Tangipa has called for structural reforms, emphasizing that "the Legislature has the responsibility to ask tough questions and demand fiscal accountability" and that "our job is to be honest about the numbers, serious about the priorities, and responsible with the public's money" [6]. He has previously advocated for stronger verification procedures in state programs, including pushing through legislation requiring the California High-Speed Rail Authority to publish actual funding plans and cost timelines [7].

No specific reform legislation targeting budget disclosure procedures has been introduced in response to the CalPERS error as of April 2026. The May Revision, expected next month, will provide the first formal opportunity for the administration to address the corrected figures in an official budget document [2].

What Remains Unknown

Several questions remain unanswered. The administration has not released the internal communications that would establish exactly when the Department of Finance first identified the discrepancy. It is unclear whether the error originated with CalPERS data provided to the Department of Finance or with the department's own calculations. The extent to which legislative leaders who were briefed in February actively chose not to disclose the information — versus simply deferring to the administration's timeline — has not been publicly addressed.

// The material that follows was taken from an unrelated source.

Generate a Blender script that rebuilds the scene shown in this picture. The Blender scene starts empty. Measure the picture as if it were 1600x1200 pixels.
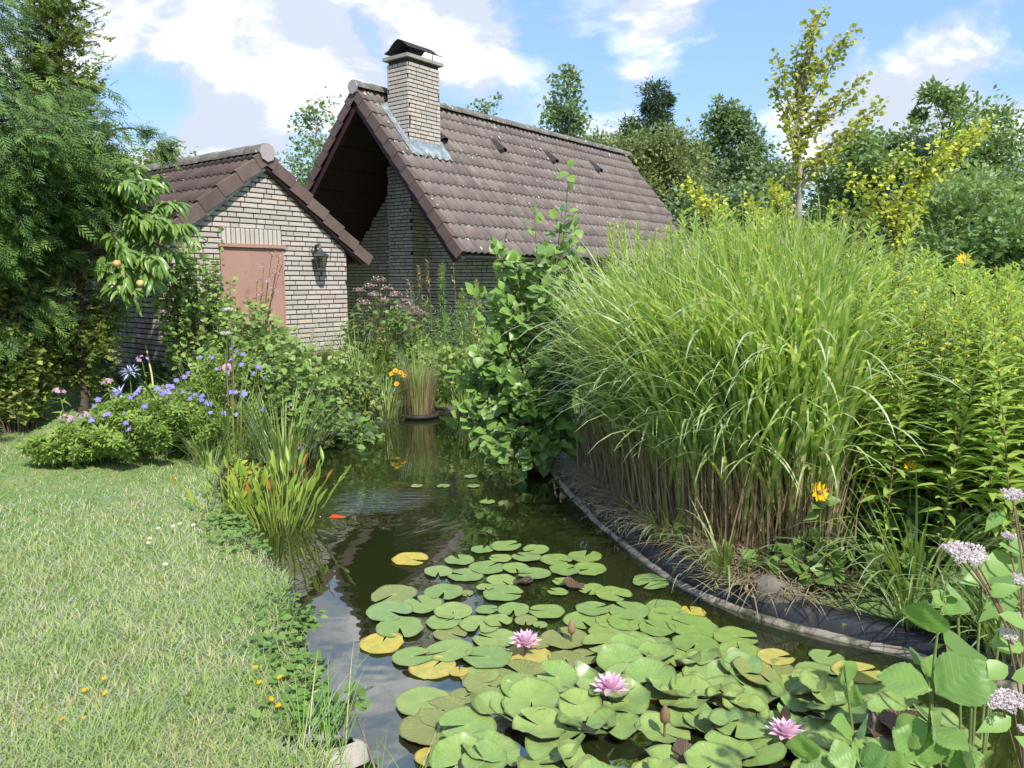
import bpy, math, random
import numpy as np
from mathutils import Vector, Matrix

# ------------------------------------------------------------------ camera, sky, sun, exposure
sc = bpy.context.scene
COL = sc.collection
R = math.radians
CZ = 1.70
PITCH = math.atan((600 - 437) / 1200)
cam_d = bpy.data.cameras.new('camera'); cam = bpy.data.objects.new('camera', cam_d); COL.objects.link(cam)
cam_d.sensor_width = 36; cam_d.lens = 27.0; cam_d.clip_start = 0.05; cam_d.clip_end = 2000
cam.location = (0, 0, CZ); cam.rotation_euler = (math.pi / 2 - PITCH, 0, 0)
sc.camera = cam

SUN = np.array([0.26, -0.62, 0.76]); SUN = SUN / np.linalg.norm(SUN)
sun_d = bpy.data.lights.new('sun', 'SUN'); sun = bpy.data.objects.new('sun', sun_d); COL.objects.link(sun)
sun_d.energy = 2.9; sun_d.angle = R(0.9); sun_d.color = (1.0, 0.95, 0.87)
sun.rotation_euler = Vector(-SUN).to_track_quat('-Z', 'Y').to_euler()

sc.view_settings.view_transform = 'Standard'; sc.view_settings.look = 'None'
sc.view_settings.gamma = 1.0; sc.view_settings.use_curve_mapping = False
sc.view_settings.exposure = 1.2
sc.render.engine = 'CYCLES'
cy = sc.cycles
cy.use_denoising = True
try:
    cy.denoiser = 'OPENIMAGEDENOISE'
    cy.denoising_input_passes = 'RGB_ALBEDO_NORMAL'
except Exception:
    pass
cy.max_bounces = 7; cy.diffuse_bounces = 4; cy.glossy_bounces = 3; cy.transmission_bounces = 4; cy.transparent_max_bounces = 4
cy.sample_clamp_indirect = 6.0
cy.use_adaptive_sampling = False
cy.caustics_reflective = False; cy.caustics_refractive = False


class NT:
    """small helper to write node trees"""
    def __init__(s, tree):
        s.t = tree

    def n(s, typ, props=None, **ins):
        nd = s.t.nodes.new(typ)
        for k, v in (props or {}).items():
            setattr(nd, k, v)
        for k, v in ins.items():
            key = int(k[1:]) if (k[0] == 'i' and k[1:].isdigit()) else k.replace('_', ' ')
            sock = nd.inputs[key]
            if isinstance(v, bpy.types.NodeSocket):
                s.t.links.new(v, sock)
            else:
                sock.default_value = v
        return nd

    def m(s, op, a, b=0.0, c=0.0, clamp=False):
        return s.n('ShaderNodeMath', {'operation': op, 'use_clamp': clamp}, i0=a, i1=b, i2=c).outputs[0]

    def mix(s, f, a, b, typ='MIX'):
        nd = s.n('ShaderNodeMix', {'data_type': 'RGBA', 'blend_type': typ, 'clamp_factor': True})
        for i, v in ((0, f), (6, a), (7, b)):
            if isinstance(v, bpy.types.NodeSocket):
                s.t.links.new(v, nd.inputs[i])
            else:
                nd.inputs[i].default_value = v if i == 0 else tuple(v)[:3] + (1,)
        return nd.outputs[2]

    def ramp(s, f, stops, interp='LINEAR'):
        nd = s.n('ShaderNodeValToRGB', i0=f)
        cr = nd.color_ramp; cr.interpolation = interp
        while len(cr.elements) < len(stops):
            cr.elements.new(0.5)
        for e, (p, c) in zip(cr.elements, stops):
            e.position = p; e.color = tuple(c)[:3] + (1,)
        return nd.outputs[0]

    def smooth(s, v, a, b, lo=0.0, hi=1.0):
        return s.n('ShaderNodeMapRange', {'interpolation_type': 'SMOOTHSTEP'}, i0=v, i1=a, i2=b, i3=lo, i4=hi).outputs[0]

    def noise(s, vec, scale, detail=4.0, rough=0.55, out=0, dist=0.0):
        nd = s.n('ShaderNodeTexNoise', Scale=scale, Detail=detail, Roughness=rough, Distortion=dist)
        if vec is not None:
            s.t.links.new(vec, nd.inputs['Vector'])
        return nd.outputs[out]


def ray(px, py):
    u = (px - 800) / 1200; v = -(py - 600) / 1200
    c, s_ = math.cos(PITCH), math.sin(PITCH)
    return np.array([u, c + v * s_, -s_ + v * c])


def on(px, py, z=0.0):
    """the point of the level z seen at photograph pixel px, py"""
    r = ray(px, py)
    return np.array([0, 0, CZ]) + r * ((z - CZ) / r[2])


def at(px, py, Y):
    """the point at distance Y in front of the viewpoint, seen at photograph pixel px, py"""
    r = ray(px, py)
    return np.array([0, 0, CZ]) + r * (Y / r[1])


world = bpy.data.worlds.new('World'); sc.world = world; world.use_nodes = True
wt = world.node_tree; wt.nodes.clear(); W = NT(wt)
sky = wt.nodes.new('ShaderNodeTexSky'); sky.sky_type = 'NISHITA'; sky.sun_disc = False
sky.sun_elevation = math.asin(SUN[2]); sky.sun_rotation = math.atan2(SUN[0], SUN[1])
sky.air_density = 1.0; sky.dust_density = 0.6; sky.ozone_density = 1.6
tc = W.n('ShaderNodeTexCoord').outputs['Generated']
mp = W.n('ShaderNodeMapping', Vector=tc, Scale=(2.2, 2.2, 4.2), Location=(3.1, 1.7, 0.4)).outputs[0]
mp2 = W.n('ShaderNodeMapping', Vector=tc, Scale=(2.2, 2.2, 4.2), Location=(3.1 - .05, 1.7 + .05, 0.4 - .17)).outputs[0]
cn = W.noise(mp, 2.7, 11.0, 0.58, dist=0.3)
cn2 = W.noise(mp2, 2.7, 7.0, 0.58, dist=0.3)
fine = W.noise(mp, 6.5, 9.0, 0.62)
# the clouds that stand over the garden and the blue gaps between them: pixel direction, radius in degrees, amount
CL = [(290, 70, 9, .22), (420, 120, 8, .2), (250, 30, 7, .14), (560, 130, 8, .22), (690, 110, 7, .22), (330, 215, 6, .2), (450, 240, 6, .12), (800, 130, 5, .17), (780, 15, 7, .22),
      (930, 165, 5, .2), (990, 30, 7, .24), (1100, 30, 4, .14), (1010, 95, 2.6, .12), (1380, 115, 6, .25), (1300, 210, 5, .14), (1480, 130, 5, .24), (1570, 190, 6, .25), (1520, 48, 3, .2),
      (1210, 160, 2, .1), (1050, 150, 1.5, .1), (300, -160, 15, .22), (620, -180, 12, .2), (100, -60, 10, .16), (1400, 110, 4, .12), (1220, 250, 5, .15),
      (595, 18, 3.5, -.25), (240, 140, 4, -.28), (215, 165, 3.5, -.2), (500, 165, 4, -.16), (420, 25, 2.5, -.22), (160, 40, 3, -.15), (380, 150, 3, -.12), (500, 260, 3, -.12), (780, 62, 4, -.16), (880, 95, 5, -.26), (960, 110, 4, -.2), (1150, 110, 7, -.3),
      (1220, 40, 6, -.2), (1440, 28, 4.5, -.25), (1570, 100, 4, -.2), (1060, 210, 4, -.16), (1330, 25, 5, -.16), (730, 190, 3, -.08)]
dens = W.m('ADD', W.m('MULTIPLY', W.m('SUBTRACT', cn, 0.5), 1.9), 0.5)
for (px, py, rad, amt) in CL:
    d = ray(px, py); d = d / np.linalg.norm(d)
    dp = W.n('ShaderNodeVectorMath', {'operation': 'DOT_PRODUCT'}, i0=tc, i1=tuple(d)).outputs['Value']
    dens = W.m('ADD', dens, W.smooth(dp, math.cos(R(rad)), 1.0, 0.0, amt * (.85 if amt > 0 else 1)))
dens = W.m('ADD', dens, W.m('MULTIPLY', W.m('SUBTRACT', fine, 0.5), 0.34))
alpha = W.smooth(dens, 0.555, 0.72)
shade = W.m('SUBTRACT', W.m('ADD', cn2, W.m('MULTIPLY', fine, .25)), W.m('MULTIPLY', cn, 0.55))
shf = W.smooth(shade, 0.20, 0.38)
ccol = W.mix(shf, (6.4, 6.45, 6.5), (3.2, 3.55, 4.2))
skyc = W.mix(0.55, sky.outputs[0], (1.55, 2.75, 5.0))
alpha = W.m('MAXIMUM', alpha, W.smooth(dens, 0.38, 0.62, 0.0, 0.45))
cc = W.mix(alpha, skyc, ccol)
bg = W.n('ShaderNodeBackground', Color=cc, Strength=0.1)
wo = wt.nodes.new('ShaderNodeOutputWorld'); wt.links.new(bg.outputs[0], wo.inputs[0])

# ------------------------------------------------------------------ mesh helpers
rng = np.random.default_rng(11)
UP = np.array([0, 0, 1.0])


def nrm(a):
    a = np.asarray(a, float)
    return a / np.maximum(np.linalg.norm(a, axis=-1, keepdims=True), 1e-9)


class G:
    """collects triangles and quads with a per-vertex tint and a length coordinate u"""
    def __init__(s):
        s.V = []; s.F = []; s.n = 0; s.ti = []; s.u = []

    def add(s, V, faces, tint=0.0, u=0.0, m=0):
        V = np.asarray(V, float).reshape(-1, 3); k = len(V)
        s.V.append(V)
        s.ti.append(np.broadcast_to(np.asarray(tint, float), (k,)))
        s.u.append(np.broadcast_to(np.asarray(u, float), (k,)))
        for f in faces:
            f = np.asarray(f, np.int64)
            if f.size:
                s.F.append((f + s.n, m))
        s.n += k

    def mesh(s, name, mats, smooth=True, off=(0, 0, 0)):
        me = bpy.data.meshes.new(name)
        V = np.concatenate(s.V) - np.asarray(off, float)
        me.vertices.add(len(V)); me.vertices.foreach_set('co', V.astype(np.float32).ravel())
        li = np.concatenate([f.ravel() for f, m in s.F]).astype(np.int32)
        tot = np.concatenate([np.full(len(f), f.shape[1]) for f, m in s.F])
        mi = np.concatenate([np.full(len(f), m) for f, m in s.F]).astype(np.int32)
        st = np.concatenate([[0], np.cumsum(tot)[:-1]]).astype(np.int32)
        me.loops.add(len(li)); me.loops.foreach_set('vertex_index', li)
        me.polygons.add(len(tot)); me.polygons.foreach_set('loop_start', st)
        me.polygons.foreach_set('material_index', mi)
        me.polygons.foreach_set('use_smooth', np.full(len(tot), smooth))
        a = me.attributes.new('tint', 'FLOAT', 'POINT'); a.data.foreach_set('value', np.concatenate(s.ti).astype(np.float32))
        a = me.attributes.new('u', 'FLOAT', 'POINT'); a.data.foreach_set('value', np.concatenate(s.u).astype(np.float32))
        for mt in (mats if isinstance(mats, (list, tuple)) else [mats]):
            me.materials.append(mt)
        me.update(calc_edges=True)
        return me


def wpos(o):
    p = np.zeros(3)
    while o is not None:
        p = p + np.array(o.location); o = o.parent
    return p


def tag(o, label=None, cat=None, group=None, kind=None):
    for k, v in (('label', label), ('category', cat), ('group', group), ('kind', kind)):
        if v:
            o[k] = v
    return o


def thing(name, label, cat, loc, group=None):
    o = bpy.data.objects.new(name, None); COL.objects.link(o)
    o.location = tuple(float(v) for v in loc); o.empty_display_size = 0.1
    return tag(o, label, cat, group)


def part(name, g, mats, parent=None, smooth=True, kind=None, label=None, origin=None):
    """one mesh object; the geometry is given in world coordinates"""
    base = wpos(parent) if parent is not None else (np.zeros(3) if origin is None else np.asarray(origin, float))
    me = g.mesh(name, mats, smooth, base) if isinstance(g, G) else g
    o = bpy.data.objects.new(name, me); COL.objects.link(o)
    if parent is not None:
        o.parent = parent
    elif origin is not None:
        o.location = tuple(base)
    if kind:
        o['kind'] = kind
    if label:
        o['label'] = label
    return o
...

California's budget process has long operated with significant information asymmetry between the executive branch and the Legislature, and between Sacramento and the public. The $2 billion CalPERS error is, in dollar terms, a fraction of the state's $349 billion budget. But the months-long gap between discovery and disclosure has become a test case for whether California's budget oversight mechanisms are adequate to the scale of its fiscal commitments — or whether structural reforms are overdue.